Duchess continues to be sailed weekly out of Sorrento and is used as a recreational fishing boat on days without wind.

Appendix: Andrew Creek’s Sailing History

My parents moved from Geelong to Melbourne in 1955 and I was 11 years old. We were located in Hampton, a Melbourne suburb in Victoria. I joined Sandringham Yacht Club (SYC) and attended sailing training classes on Tuesday evenings.

The 1956 Olympic Games involved Finn Dinghy sailing at SYC and I became totally involved. Colin Ryrie was the Australian sailor. The American sailor John Marvin who won the Bronze Medal, quickly became a good friend and virtually lived with us, although my father drove him back to the Olympic Village in Heidelberg every evening. My mother continued to write to his mother until recently (in 2020).

As soon as the Games were over, my father cleared our garage and we built a Yachting World Cadet. Then several years later, I sailed a Gwen 12. Much later I owned and sailed a Yachting World Diamond Hot Stuff at Royal Victorian Yacht Club at Williamstown, Port Phillip.

I owned and sailed a Peterson 30 named Half Measure at SYC and was involved in numerous Sydney Hobart races on Bacardi whilst at Sandringham. Bacardi was owned by John Gould and it then passed to John Williams and Graeme Ainley and was moored at Sandringham. SYC has been part of my life since 1955.

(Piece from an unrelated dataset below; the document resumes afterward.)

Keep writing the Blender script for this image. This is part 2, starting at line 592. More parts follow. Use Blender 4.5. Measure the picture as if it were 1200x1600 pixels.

Patricia and I decided to buy a property in Sorrento in 1996 and we built a house there, although we were still living in Mount Waverley. I immediately linked up with Sam Quigley at Sorrento Sailing Couta Boat Club and sailed with him on Couta Boat, Duchess.

Race Record

2004: 1st Handicap, Division 2, Victorian State Titles, Couta Boat Association.
2012: 1st Handicap, Division 2, Victorian State Titles, Couta Boat Association.
2021: 1st Handicap, Division 2, Portsea Cup, Couta Boat Association.